I am capable of making up my own mind. I may not agree with an action, but if I at least understand the rationale I can respond in a sensible fashion.


Anonymous said...


Thank you for the thoughtful comments in response to my words on your preceding post. I found myself nodding in agreement with most of what you had to say except for two things.

1) The need for government to inform the governed of its reasoning behind decisions taken – and failure to do so is “contempt”.

2) The disillusionment you express about the Public Service process

Governments are elected to govern. You, as observer, have every right to ask for information to enable you to comment upon that process.

But I just don’t believe there is any corresponding obligation imposed upon the government to provide such information.

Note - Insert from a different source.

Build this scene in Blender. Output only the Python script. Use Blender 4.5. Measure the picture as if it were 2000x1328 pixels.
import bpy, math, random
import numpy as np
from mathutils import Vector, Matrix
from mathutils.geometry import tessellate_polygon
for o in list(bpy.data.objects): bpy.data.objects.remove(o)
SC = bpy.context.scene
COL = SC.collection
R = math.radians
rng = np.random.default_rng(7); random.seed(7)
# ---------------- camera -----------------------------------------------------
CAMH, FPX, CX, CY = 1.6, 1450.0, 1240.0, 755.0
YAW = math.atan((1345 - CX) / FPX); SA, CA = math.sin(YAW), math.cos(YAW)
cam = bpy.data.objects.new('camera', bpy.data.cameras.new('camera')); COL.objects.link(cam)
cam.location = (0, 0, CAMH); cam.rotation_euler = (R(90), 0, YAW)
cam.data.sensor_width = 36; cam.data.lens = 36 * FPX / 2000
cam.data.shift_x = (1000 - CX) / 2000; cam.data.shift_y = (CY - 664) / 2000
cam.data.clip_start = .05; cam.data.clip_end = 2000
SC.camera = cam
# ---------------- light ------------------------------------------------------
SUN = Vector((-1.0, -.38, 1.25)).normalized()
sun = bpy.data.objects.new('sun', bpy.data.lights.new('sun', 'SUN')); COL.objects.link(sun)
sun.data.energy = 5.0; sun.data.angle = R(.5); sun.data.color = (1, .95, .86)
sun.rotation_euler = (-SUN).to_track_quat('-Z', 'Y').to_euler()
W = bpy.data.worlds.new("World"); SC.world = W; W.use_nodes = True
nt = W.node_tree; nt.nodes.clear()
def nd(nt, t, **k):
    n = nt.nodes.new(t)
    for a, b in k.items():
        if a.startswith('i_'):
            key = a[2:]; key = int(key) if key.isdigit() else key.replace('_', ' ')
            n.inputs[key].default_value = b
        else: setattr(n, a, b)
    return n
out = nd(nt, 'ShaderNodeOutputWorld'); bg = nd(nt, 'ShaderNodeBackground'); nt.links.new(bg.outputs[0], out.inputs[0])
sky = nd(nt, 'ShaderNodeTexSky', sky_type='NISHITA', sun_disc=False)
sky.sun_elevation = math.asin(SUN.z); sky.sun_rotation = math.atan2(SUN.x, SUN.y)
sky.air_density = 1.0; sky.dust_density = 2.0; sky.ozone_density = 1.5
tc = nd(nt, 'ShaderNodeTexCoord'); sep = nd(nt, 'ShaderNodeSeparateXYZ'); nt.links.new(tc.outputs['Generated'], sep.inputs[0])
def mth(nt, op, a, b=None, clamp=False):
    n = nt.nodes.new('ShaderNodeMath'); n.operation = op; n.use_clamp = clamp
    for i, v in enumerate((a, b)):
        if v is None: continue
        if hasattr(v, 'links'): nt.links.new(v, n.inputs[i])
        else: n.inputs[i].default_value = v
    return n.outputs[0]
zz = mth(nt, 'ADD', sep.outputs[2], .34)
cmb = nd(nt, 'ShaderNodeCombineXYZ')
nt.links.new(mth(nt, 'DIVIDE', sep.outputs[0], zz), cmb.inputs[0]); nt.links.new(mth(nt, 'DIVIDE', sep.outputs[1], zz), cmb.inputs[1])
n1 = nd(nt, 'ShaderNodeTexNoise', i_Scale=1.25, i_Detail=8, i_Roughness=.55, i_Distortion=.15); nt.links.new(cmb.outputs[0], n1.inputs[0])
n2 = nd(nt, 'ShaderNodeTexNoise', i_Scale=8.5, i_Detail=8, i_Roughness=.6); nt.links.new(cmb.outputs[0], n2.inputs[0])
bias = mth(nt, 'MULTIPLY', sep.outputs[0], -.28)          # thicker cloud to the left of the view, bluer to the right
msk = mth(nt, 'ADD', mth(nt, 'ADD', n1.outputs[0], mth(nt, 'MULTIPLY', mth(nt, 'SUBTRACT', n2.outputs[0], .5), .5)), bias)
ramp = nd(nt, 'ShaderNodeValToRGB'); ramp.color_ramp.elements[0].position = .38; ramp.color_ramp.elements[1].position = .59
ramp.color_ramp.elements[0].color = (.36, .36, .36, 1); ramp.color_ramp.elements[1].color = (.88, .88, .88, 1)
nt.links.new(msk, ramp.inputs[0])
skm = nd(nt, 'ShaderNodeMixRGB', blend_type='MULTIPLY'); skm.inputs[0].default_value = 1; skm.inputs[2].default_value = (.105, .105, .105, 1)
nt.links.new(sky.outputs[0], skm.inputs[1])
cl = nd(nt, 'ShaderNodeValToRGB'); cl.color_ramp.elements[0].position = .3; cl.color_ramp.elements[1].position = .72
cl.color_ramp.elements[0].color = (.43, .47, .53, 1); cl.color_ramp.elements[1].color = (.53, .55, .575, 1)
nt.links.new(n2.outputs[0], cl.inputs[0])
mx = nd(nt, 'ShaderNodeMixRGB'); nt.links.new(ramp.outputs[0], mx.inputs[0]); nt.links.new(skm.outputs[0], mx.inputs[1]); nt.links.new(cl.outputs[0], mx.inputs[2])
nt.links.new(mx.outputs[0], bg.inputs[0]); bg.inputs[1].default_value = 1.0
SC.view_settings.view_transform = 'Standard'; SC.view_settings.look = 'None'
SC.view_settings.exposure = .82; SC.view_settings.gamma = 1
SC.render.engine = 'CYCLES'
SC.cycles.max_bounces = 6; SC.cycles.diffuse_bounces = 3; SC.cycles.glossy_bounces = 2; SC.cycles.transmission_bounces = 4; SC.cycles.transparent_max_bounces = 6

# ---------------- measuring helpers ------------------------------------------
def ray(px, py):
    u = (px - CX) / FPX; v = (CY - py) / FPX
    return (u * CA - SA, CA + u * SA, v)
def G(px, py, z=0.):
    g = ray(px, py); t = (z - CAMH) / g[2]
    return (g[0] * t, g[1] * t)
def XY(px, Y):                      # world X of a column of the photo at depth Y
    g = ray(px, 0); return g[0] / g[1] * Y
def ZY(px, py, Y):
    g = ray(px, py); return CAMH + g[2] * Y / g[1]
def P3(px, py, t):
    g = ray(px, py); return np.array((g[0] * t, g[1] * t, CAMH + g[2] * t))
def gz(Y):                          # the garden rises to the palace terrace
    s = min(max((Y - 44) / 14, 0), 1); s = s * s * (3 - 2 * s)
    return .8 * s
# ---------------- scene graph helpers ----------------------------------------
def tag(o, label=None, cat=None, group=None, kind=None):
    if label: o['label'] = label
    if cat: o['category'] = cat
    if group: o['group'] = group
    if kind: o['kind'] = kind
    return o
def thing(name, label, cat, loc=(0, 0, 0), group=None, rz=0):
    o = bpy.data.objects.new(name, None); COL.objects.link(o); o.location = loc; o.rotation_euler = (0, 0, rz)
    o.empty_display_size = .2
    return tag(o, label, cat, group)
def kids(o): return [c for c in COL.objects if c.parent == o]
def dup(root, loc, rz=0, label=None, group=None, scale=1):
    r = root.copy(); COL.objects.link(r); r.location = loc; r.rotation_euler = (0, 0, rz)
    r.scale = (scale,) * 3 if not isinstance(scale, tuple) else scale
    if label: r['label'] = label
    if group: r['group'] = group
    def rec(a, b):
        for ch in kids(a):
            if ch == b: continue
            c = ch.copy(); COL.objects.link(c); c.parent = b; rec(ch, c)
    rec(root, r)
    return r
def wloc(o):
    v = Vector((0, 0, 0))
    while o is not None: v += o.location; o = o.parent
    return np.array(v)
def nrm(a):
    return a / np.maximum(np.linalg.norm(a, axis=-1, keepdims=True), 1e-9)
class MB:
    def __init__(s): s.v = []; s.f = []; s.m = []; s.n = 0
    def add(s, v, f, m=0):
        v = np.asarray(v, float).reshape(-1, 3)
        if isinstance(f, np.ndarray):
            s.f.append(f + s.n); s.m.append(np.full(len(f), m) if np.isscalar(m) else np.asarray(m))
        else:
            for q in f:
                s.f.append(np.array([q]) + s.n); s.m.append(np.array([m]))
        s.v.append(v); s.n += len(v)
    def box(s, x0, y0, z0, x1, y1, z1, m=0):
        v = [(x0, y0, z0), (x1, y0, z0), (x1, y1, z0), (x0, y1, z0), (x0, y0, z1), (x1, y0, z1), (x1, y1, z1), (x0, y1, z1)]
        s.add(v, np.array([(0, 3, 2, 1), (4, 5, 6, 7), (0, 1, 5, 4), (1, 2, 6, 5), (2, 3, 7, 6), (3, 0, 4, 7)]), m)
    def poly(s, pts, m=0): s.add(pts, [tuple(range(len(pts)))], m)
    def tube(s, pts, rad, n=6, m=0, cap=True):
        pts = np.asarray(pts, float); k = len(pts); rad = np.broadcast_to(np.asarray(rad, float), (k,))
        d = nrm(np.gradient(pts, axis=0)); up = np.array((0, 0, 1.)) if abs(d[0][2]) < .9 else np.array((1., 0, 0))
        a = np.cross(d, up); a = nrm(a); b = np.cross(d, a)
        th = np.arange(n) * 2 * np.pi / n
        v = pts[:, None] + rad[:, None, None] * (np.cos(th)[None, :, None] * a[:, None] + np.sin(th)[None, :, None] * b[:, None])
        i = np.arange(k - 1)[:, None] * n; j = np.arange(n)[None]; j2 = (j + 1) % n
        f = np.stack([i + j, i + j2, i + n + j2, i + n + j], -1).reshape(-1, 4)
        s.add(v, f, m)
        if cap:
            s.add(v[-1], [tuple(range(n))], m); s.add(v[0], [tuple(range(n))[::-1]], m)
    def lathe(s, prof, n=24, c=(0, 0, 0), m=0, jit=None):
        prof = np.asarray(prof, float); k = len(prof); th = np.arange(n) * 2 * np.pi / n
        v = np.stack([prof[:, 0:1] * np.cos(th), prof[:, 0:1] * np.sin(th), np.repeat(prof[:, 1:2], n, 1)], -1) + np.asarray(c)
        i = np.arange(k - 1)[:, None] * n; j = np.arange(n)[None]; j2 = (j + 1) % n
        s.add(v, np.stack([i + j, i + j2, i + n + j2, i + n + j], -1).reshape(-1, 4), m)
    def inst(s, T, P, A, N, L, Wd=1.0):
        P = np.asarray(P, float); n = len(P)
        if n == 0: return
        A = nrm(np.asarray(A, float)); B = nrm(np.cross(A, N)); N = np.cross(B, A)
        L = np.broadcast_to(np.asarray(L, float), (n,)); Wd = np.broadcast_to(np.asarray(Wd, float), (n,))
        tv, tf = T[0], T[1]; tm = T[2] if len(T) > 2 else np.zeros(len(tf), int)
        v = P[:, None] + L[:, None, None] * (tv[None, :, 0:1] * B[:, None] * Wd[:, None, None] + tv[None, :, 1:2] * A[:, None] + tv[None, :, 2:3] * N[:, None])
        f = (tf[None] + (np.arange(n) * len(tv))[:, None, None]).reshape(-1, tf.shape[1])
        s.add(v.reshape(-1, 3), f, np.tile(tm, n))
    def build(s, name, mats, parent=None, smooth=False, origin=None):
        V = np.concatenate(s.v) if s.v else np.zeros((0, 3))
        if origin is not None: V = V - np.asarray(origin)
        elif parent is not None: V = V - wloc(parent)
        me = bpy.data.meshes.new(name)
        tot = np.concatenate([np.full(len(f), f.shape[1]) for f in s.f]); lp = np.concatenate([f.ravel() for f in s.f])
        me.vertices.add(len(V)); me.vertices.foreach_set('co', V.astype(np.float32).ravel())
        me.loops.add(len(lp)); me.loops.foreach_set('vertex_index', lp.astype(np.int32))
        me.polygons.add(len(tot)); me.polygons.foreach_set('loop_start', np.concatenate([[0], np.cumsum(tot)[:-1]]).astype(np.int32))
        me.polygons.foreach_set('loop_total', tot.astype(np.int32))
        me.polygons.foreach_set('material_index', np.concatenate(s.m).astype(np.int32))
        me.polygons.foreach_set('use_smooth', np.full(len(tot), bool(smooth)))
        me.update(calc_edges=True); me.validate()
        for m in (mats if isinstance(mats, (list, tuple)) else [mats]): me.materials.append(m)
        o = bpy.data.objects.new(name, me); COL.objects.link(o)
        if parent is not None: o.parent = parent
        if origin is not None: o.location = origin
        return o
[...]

They may well do so - if it suits politically – but that is not the same thing as an obligation. So I don’t think failure to explain should be termed “contempt”.

If you had somehow used “frustration” in your earlier heading, I would have simply nodded, and enjoyed (as always) your comments without feeling the need to comment.

I defer to you on 2) above; you are far more qualified. Except I do think we are remarkably well served.


Jim Belshaw said...

Hi KVD. Just to clarify my own views.

The issue of whether and when Governments should explain things is one issue. The second is the public service process.

To begin with a point that may seem at variance with my argument. I am not always a supporter of transparency, nor of freedom of information. Governments are entitled a variety of information sources in making decisions. I believe that these, and especially public service advice, should generally be kept confidential.

Once a decision is made, however, then I believe that Governments do have an obligation to explain that decision unless there is a very strong reason for doing otherwise.

The fact that Governments are elected to govern is neither here nor there in the sense that it is not a blank cheque. We live in a democacy. I as a citzen have a right to be infomed.

I used the term contempt in part because the way spin (and the media) works is not designed to explain but to sell or justify. This is the world that gives us the term punter for voter. Everything has to be simplified so that we dummies can understand.

I grew up in the country where people have very particular expectations of their members. I also grew up in a political environment where issues such as the role of parliament and the relations between member, people and parliament were discussed.

Peter Andren held Calare by a huge margin even though some of the liberal views he espoused were almost anathema to his elctorate. He did so because he explained why he held certain views. His voters might not agree, but they respected him. They knew he was straight.

In 1961 when the Menzies Government had a majority of just one, my grandfather as member for New England got to his feet in the house and accused the Minister of Civil Aviation of lying about East West Airlines. He did so because this was an issue important to New England on which the Government's word (PM and Minister) could not be accepted.

Turning to the second issue, I do think that we are well served by our public services. My argument here centres not on the public service as such, but the way that we have created a system that makes delivery (and real change)very difficult.